◆ Do this:
Return, word for word, every line that follows.

-- BEGIN --

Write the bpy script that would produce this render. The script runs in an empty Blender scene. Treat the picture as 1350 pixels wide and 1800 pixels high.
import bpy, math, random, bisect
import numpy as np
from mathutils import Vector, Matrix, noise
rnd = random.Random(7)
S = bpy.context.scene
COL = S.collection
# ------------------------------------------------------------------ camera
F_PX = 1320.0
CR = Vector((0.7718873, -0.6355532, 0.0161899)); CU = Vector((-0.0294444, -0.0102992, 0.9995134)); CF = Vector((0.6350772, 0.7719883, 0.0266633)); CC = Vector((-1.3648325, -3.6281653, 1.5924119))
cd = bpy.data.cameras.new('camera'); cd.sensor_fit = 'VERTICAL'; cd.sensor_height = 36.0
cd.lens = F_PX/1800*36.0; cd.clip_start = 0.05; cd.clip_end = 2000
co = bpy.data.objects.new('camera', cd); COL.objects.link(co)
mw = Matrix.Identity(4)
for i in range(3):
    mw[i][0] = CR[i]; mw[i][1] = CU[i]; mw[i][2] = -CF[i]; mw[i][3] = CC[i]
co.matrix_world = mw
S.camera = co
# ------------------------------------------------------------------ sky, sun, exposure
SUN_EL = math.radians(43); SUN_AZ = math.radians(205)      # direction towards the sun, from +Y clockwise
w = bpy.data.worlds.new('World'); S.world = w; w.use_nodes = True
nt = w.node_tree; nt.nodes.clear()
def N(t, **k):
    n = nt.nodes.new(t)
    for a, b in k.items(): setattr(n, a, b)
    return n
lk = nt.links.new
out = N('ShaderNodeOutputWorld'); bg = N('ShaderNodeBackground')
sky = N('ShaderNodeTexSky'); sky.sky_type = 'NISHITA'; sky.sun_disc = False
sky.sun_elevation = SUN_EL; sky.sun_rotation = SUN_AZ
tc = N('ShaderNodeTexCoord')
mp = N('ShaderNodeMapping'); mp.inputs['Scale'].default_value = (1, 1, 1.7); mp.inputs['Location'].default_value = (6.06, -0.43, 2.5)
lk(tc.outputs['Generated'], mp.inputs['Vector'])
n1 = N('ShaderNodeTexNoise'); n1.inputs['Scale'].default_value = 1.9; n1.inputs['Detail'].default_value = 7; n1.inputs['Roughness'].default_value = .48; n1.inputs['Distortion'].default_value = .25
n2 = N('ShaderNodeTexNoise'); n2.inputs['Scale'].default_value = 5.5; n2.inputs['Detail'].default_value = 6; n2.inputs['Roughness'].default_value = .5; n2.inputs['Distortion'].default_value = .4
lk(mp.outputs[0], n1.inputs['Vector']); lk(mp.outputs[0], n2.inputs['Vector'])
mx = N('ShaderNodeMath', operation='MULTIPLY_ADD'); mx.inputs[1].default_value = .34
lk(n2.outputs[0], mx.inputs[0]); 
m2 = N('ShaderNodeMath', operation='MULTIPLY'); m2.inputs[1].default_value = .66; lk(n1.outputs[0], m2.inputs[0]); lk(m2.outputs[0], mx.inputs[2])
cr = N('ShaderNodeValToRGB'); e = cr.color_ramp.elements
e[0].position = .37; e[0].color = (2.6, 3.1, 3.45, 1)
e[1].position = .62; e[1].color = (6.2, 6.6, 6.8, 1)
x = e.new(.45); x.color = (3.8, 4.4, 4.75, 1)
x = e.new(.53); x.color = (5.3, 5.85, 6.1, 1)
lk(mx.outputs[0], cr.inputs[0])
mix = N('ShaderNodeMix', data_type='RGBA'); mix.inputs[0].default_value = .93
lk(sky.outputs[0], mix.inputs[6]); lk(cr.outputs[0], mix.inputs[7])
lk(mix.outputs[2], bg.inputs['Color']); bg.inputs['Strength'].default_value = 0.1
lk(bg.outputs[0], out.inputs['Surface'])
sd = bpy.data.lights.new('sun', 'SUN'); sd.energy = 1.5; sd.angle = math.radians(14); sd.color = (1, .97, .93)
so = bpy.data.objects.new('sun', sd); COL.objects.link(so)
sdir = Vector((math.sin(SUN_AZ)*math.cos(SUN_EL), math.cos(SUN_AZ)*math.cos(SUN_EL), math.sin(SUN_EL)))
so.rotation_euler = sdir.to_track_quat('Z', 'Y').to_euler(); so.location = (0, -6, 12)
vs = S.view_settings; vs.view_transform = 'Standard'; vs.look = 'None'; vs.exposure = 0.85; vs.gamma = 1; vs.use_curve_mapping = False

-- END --

◆ Exercise output:
Write the bpy script that would produce this render. The script runs in an empty Blender scene. Treat the picture as 1350 pixels wide and 1800 pixels high.
import bpy, math, random, bisect
import numpy as np
from mathutils import Vector, Matrix, noise
rnd = random.Random(7)
S = bpy.context.scene
COL = S.collection
# ------------------------------------------------------------------ camera
F_PX = 1320.0
CR = Vector((0.7718873, -0.6355532, 0.0161899)); CU = Vector((-0.0294444, -0.0102992, 0.9995134)); CF = Vector((0.6350772, 0.7719883, 0.0266633)); CC = Vector((-1.3648325, -3.6281653, 1.5924119))
cd = bpy.data.cameras.new('camera'); cd.sensor_fit = 'VERTICAL'; cd.sensor_height = 36.0
cd.lens = F_PX/1800*36.0; cd.clip_start = 0.05; cd.clip_end = 2000
co = bpy.data.objects.new('camera', cd); COL.objects.link(co)
mw = Matrix.Identity(4)
for i in range(3):
    mw[i][0] = CR[i]; mw[i][1] = CU[i]; mw[i][2] = -CF[i]; mw[i][3] = CC[i]
co.matrix_world = mw
S.camera = co
# ------------------------------------------------------------------ sky, sun, exposure
SUN_EL = math.radians(43); SUN_AZ = math.radians(205)      # direction towards the sun, from +Y clockwise
w = bpy.data.worlds.new('World'); S.world = w; w.use_nodes = True
nt = w.node_tree; nt.nodes.clear()
def N(t, **k):
    n = nt.nodes.new(t)
    for a, b in k.items(): setattr(n, a, b)
    return n
lk = nt.links.new
out = N('ShaderNodeOutputWorld'); bg = N('ShaderNodeBackground')
sky = N('ShaderNodeTexSky'); sky.sky_type = 'NISHITA'; sky.sun_disc = False
sky.sun_elevation = SUN_EL; sky.sun_rotation = SUN_AZ
tc = N('ShaderNodeTexCoord')
mp = N('ShaderNodeMapping'); mp.inputs['Scale'].default_value = (1, 1, 1.7); mp.inputs['Location'].default_value = (6.06, -0.43, 2.5)
lk(tc.outputs['Generated'], mp.inputs['Vector'])
n1 = N('ShaderNodeTexNoise'); n1.inputs['Scale'].default_value = 1.9; n1.inputs['Detail'].default_value = 7; n1.inputs['Roughness'].default_value = .48; n1.inputs['Distortion'].default_value = .25
n2 = N('ShaderNodeTexNoise'); n2.inputs['Scale'].default_value = 5.5; n2.inputs['Detail'].default_value = 6; n2.inputs['Roughness'].default_value = .5; n2.inputs['Distortion'].default_value = .4
lk(mp.outputs[0], n1.inputs['Vector']); lk(mp.outputs[0], n2.inputs['Vector'])
mx = N('ShaderNodeMath', operation='MULTIPLY_ADD'); mx.inputs[1].default_value = .34
lk(n2.outputs[0], mx.inputs[0]); 
m2 = N('ShaderNodeMath', operation='MULTIPLY'); m2.inputs[1].default_value = .66; lk(n1.outputs[0], m2.inputs[0]); lk(m2.outputs[0], mx.inputs[2])
cr = N('ShaderNodeValToRGB'); e = cr.color_ramp.elements
e[0].position = .37; e[0].color = (2.6, 3.1, 3.45, 1)
e[1].position = .62; e[1].color = (6.2, 6.6, 6.8, 1)
x = e.new(.45); x.color = (3.8, 4.4, 4.75, 1)
x = e.new(.53); x.color = (5.3, 5.85, 6.1, 1)
lk(mx.outputs[0], cr.inputs[0])
mix = N('ShaderNodeMix', data_type='RGBA'); mix.inputs[0].default_value = .93
lk(sky.outputs[0], mix.inputs[6]); lk(cr.outputs[0], mix.inputs[7])
lk(mix.outputs[2], bg.inputs['Color']); bg.inputs['Strength'].default_value = 0.1
lk(bg.outputs[0], out.inputs['Surface'])
sd = bpy.data.lights.new('sun', 'SUN'); sd.energy = 1.5; sd.angle = math.radians(14); sd.color = (1, .97, .93)
so = bpy.data.objects.new('sun', sd); COL.objects.link(so)
sdir = Vector((math.sin(SUN_AZ)*math.cos(SUN_EL), math.cos(SUN_AZ)*math.cos(SUN_EL), math.sin(SUN_EL)))
so.rotation_euler = sdir.to_track_quat('Z', 'Y').to_euler(); so.location = (0, -6, 12)
vs = S.view_settings; vs.view_transform = 'Standard'; vs.look = 'None'; vs.exposure = 0.85; vs.gamma = 1; vs.use_curve_mapping = False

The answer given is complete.